■ **Required work**
Produce an exact transcription of the listing below, omitting the pictures.

■ **Supplied information**

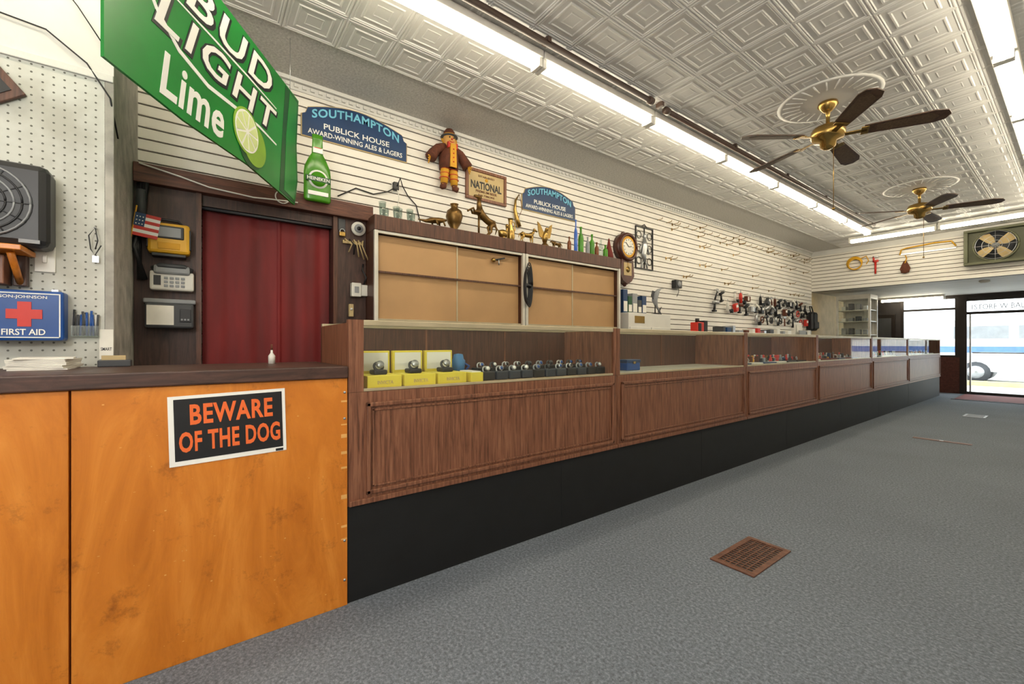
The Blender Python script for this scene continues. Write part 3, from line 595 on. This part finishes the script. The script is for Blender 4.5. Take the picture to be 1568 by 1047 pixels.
o=B('dark_picture_frame'); M=WM(-.82,2.28,XG,38)
o.box(-.17,.17,-.13,.13,0,.02,m_casedk,.004,M); o.box(-.14,.14,-.1,.1,.02,.024,m_blk,0,M); o.box(-.17,.17,.11,.13,.02,.035,m_case,.003,M); o.obj()
o=B('wire_key_loop'); M=WM(-.39,1.64,XG); o.tube([(0,0,.02),(.01,.04,.03),(0,.1,.02),(-.02,.06,.03),(-.015,0,.02),(.0,-.03,.03),(.02,.02,.02)],.0025,m_blk,M=M); o.cyl((0,.1,0),(0,.1,.03),.004,m_silver,M=M,seg=6); o.box(-.01,.012,-.06,-.03,.015,.02,m_silver,0,M); o.obj()
o=B('loose_black_cable'); o.tube([(-2.745,-.95,2.75),(-2.745,-.75,2.62),(-2.745,-.55,2.6),(-2.745,-.42,2.5),(-2.735,-.34,2.36),(-2.8,-.32,2.2)],.0035,m_blk)
o.tube([(-2.75,-.7,3.25),(-2.745,-.6,2.95),(-2.745,-.45,2.75),(-2.745,-.36,2.6)],.0025,m_blk); o.obj()
o=B('hanging_label'); M=WM(-.378,1.13,XG+.005); o.box(0,.048,0,.14,0,.003,m_paper,0,M); o.text('SMART',.005,.043,.04,.055,m_blk,M,.003,.01); o.obj()
o=B('paper_stack')
for k in range(8): o.box(-.11,.11,-.08,.08,.006*k,.006*k+.005,m_paper,0,Matrix.Translation((-2.5,-.5,1.1))@Matrix.Rotation(R(random.uniform(-8,8)),4,'Z'))
o.obj()
o=B('card_holder'); o.box(-2.62,-2.56,-.36,-.25,1.1,1.13,m_dkg,.004); o.box(-2.6,-2.585,-.35,-.27,1.12,1.15,m_tanp); o.obj()
o=B('glue_bottle'); o.lathe([(0,0),(.016,0),(.016,.04),(.006,.055),(.005,.07),(0,.075)],m_wht,(-2.5,.3,1.1),12); o.cyl((-2.5,.3,1.17),(-2.5,.3,1.2),.005,m_brown); o.obj()

# ---------- warning sign
o=B('warning_sign'); M=WM(-.09,.742,-2.019,1.5)
w_,h_=.387,.262
o.box(0,w_,0,h_,0,.003,m_wp,0,M); o.box(.017,w_-.012,.018,h_-.012,.003,.004,m_blk,0,M)
o.text('BEWARE',.065,.34,.15,.228,m_orange,M,.0045,.03,sp=1.1)
o.text('OF THE DOG',.03,.365,.048,.126,m_orange,M,.0045,.03,sp=1.08)
o.box(w_-.04,w_-.012,.002,.012,.003,.004,m_blk,0,M); o.obj()

# ---------- hanging green beer sign
u=Vector((-.833,.555,0)).normalized(); nn=Vector((u.y,-u.x,0))
M=Matrix(((u.x,0,nn.x,-2.07),(u.y,0,nn.y,-.278),(0,1,0,2.2),(0,0,0,1)))
o=B('hanging_beer_sign')
o.poly([(0,.02),(.4,.0),(.9,.012),(1.2,-.01),(1.455,-.03),(1.5,.15),(1.485,.4),(1.515,.73),(1.1,.74),(.6,.75),(0,.75)],-.006,.006,m_green,M)
o.poly([(1.24,-.002),(1.45,-.022),(1.49,.15),(1.475,.4),(1.505,.72),(1.32,.725),(1.28,.4)],.006,.0075,m_dgreen,M)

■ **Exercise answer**
The Blender Python script for this scene continues. Write part 3, from line 595 on. This part finishes the script. The script is for Blender 4.5. Take the picture to be 1568 by 1047 pixels.
o=B('dark_picture_frame'); M=WM(-.82,2.28,XG,38)
o.box(-.17,.17,-.13,.13,0,.02,m_casedk,.004,M); o.box(-.14,.14,-.1,.1,.02,.024,m_blk,0,M); o.box(-.17,.17,.11,.13,.02,.035,m_case,.003,M); o.obj()
o=B('wire_key_loop'); M=WM(-.39,1.64,XG); o.tube([(0,0,.02),(.01,.04,.03),(0,.1,.02),(-.02,.06,.03),(-.015,0,.02),(.0,-.03,.03),(.02,.02,.02)],.0025,m_blk,M=M); o.cyl((0,.1,0),(0,.1,.03),.004,m_silver,M=M,seg=6); o.box(-.01,.012,-.06,-.03,.015,.02,m_silver,0,M); o.obj()
o=B('loose_black_cable'); o.tube([(-2.745,-.95,2.75),(-2.745,-.75,2.62),(-2.745,-.55,2.6),(-2.745,-.42,2.5),(-2.735,-.34,2.36),(-2.8,-.32,2.2)],.0035,m_blk)
o.tube([(-2.75,-.7,3.25),(-2.745,-.6,2.95),(-2.745,-.45,2.75),(-2.745,-.36,2.6)],.0025,m_blk); o.obj()
o=B('hanging_label'); M=WM(-.378,1.13,XG+.005); o.box(0,.048,0,.14,0,.003,m_paper,0,M); o.text('SMART',.005,.043,.04,.055,m_blk,M,.003,.01); o.obj()
o=B('paper_stack')
for k in range(8): o.box(-.11,.11,-.08,.08,.006*k,.006*k+.005,m_paper,0,Matrix.Translation((-2.5,-.5,1.1))@Matrix.Rotation(R(random.uniform(-8,8)),4,'Z'))
o.obj()
o=B('card_holder'); o.box(-2.62,-2.56,-.36,-.25,1.1,1.13,m_dkg,.004); o.box(-2.6,-2.585,-.35,-.27,1.12,1.15,m_tanp); o.obj()
o=B('glue_bottle'); o.lathe([(0,0),(.016,0),(.016,.04),(.006,.055),(.005,.07),(0,.075)],m_wht,(-2.5,.3,1.1),12); o.cyl((-2.5,.3,1.17),(-2.5,.3,1.2),.005,m_brown); o.obj()

# ---------- warning sign
o=B('warning_sign'); M=WM(-.09,.742,-2.019,1.5)
w_,h_=.387,.262
o.box(0,w_,0,h_,0,.003,m_wp,0,M); o.box(.017,w_-.012,.018,h_-.012,.003,.004,m_blk,0,M)
o.text('BEWARE',.065,.34,.15,.228,m_orange,M,.0045,.03,sp=1.1)
o.text('OF THE DOG',.03,.365,.048,.126,m_orange,M,.0045,.03,sp=1.08)
o.box(w_-.04,w_-.012,.002,.012,.003,.004,m_blk,0,M); o.obj()

# ---------- hanging green beer sign
u=Vector((-.833,.555,0)).normalized(); nn=Vector((u.y,-u.x,0))
M=Matrix(((u.x,0,nn.x,-2.07),(u.y,0,nn.y,-.278),(0,1,0,2.2),(0,0,0,1)))
o=B('hanging_beer_sign')
o.poly([(0,.02),(.4,.0),(.9,.012),(1.2,-.01),(1.455,-.03),(1.5,.15),(1.485,.4),(1.515,.73),(1.1,.74),(.6,.75),(0,.75)],-.006,.006,m_green,M)
o.poly([(1.24,-.002),(1.45,-.022),(1.49,.15),(1.475,.4),(1.505,.72),(1.32,.725),(1.28,.4)],.006,.0075,m_dgreen,M)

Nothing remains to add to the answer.